As we all know, the advantage of nozzles is that the vessel has much higher bollard pull in open water for towing and anchor-handling operations. Unless you expect to do a lot of ice management and other challenging operations in difficult ice conditions, you’re better off with ducted propellers. However, in my opinion azimuth thrusters are something you can’t really do without if you want to do serious icebreaking. Perhaps that’s why ECO chose them for the two icebreaking AHTS vessels that it was (is?) building…
As for the icebreaking performance, it’s possible to calculate a rough estimate based on publicly available technical data and a few drawings from Shell’s ice management plan. I might actually have my students use Aiviq in their weekly exercises later this spring. Also, being a new design, it has probably been tested in an ice tank. I would expect that Shell has asked to see the model test report before paying for the vessel.
I, for one, would have wanted to see Aiviq break some ice. When I was up there in 2012, the ice around Kulluk was barely thick enough to walk on.[/QUOTE]
I stand corrected and certainly defer to your expertise on icebreakers.
AIVIQ was so thoroughly discredited by its becoming disabled due to basic design and construction deficiencies during the KULLUK tow, and it’s role in putting KULLUK on the rocks — which became the total constructive loss of the only proven ice capable oil rig available — that it became difficult to say anything good about AIVIQ.

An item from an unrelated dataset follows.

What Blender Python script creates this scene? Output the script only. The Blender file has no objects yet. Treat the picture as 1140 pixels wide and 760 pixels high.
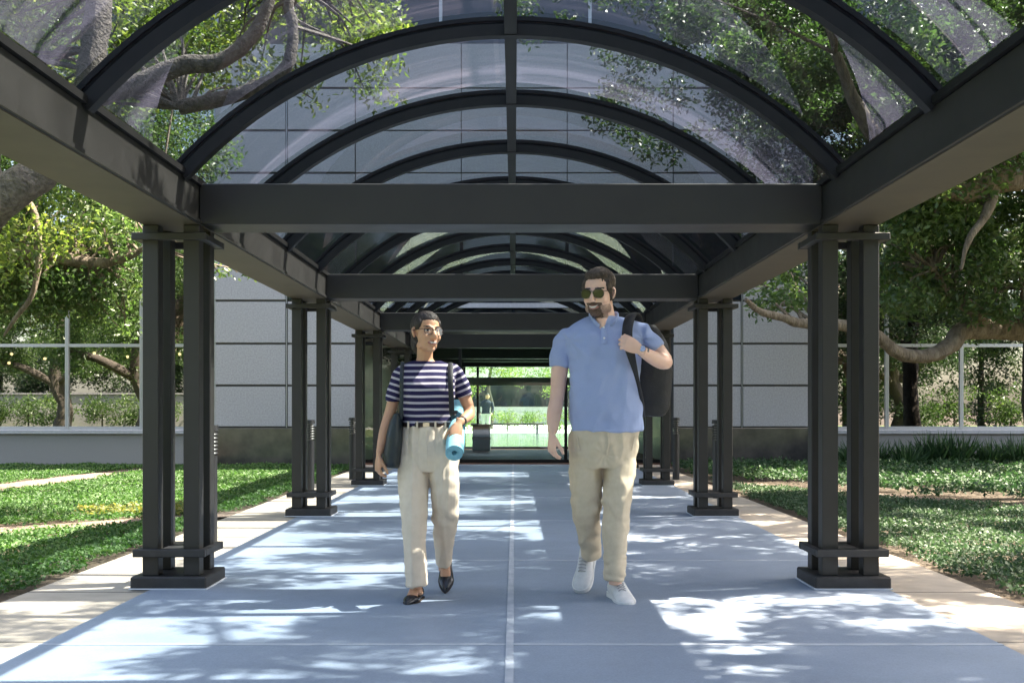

To be fair to AIVIQ — KULLUK on the rocks — occurred most because AIVIQ was incompetently crewed, handled, and managed by Chouest, Shell, and the USCG Incident Command team.
This not only destroyed KULLUK, it also ushered in a U.S. Arctic drilling regulatory regime that was designed to strangle Arctic drilling for the foreseeable future.
It appears that Shell permanently lost confidence in AIVIQ after the loss of KULLUK, but could not admit it. Instead of dispatching AIVIQ to other tasks somewhere in the world where it could prove it’s worth, they kept her tied to the dock for two years where she could not get into any trouble. When Shell returned to the Arctic in 2015, they did not trust AIVIQ to tow the rigs.
As Drillbill pointed out, it appears that Shell was too afraid of another AIVIQ incident to really try her out, and to let her prove herself.
Now she sits at the dock in Seattle again with nothing to do, except to be disposed of.
If Shell had been smart, which it clearly wasn’t, they would have found a way to prove AIVIQ’s capabilities somewhere else in the world under competent management, with a new name and paint job, and they would have washed off most of the taint of the KULUK on the rocks incident before the 2015 drilling season.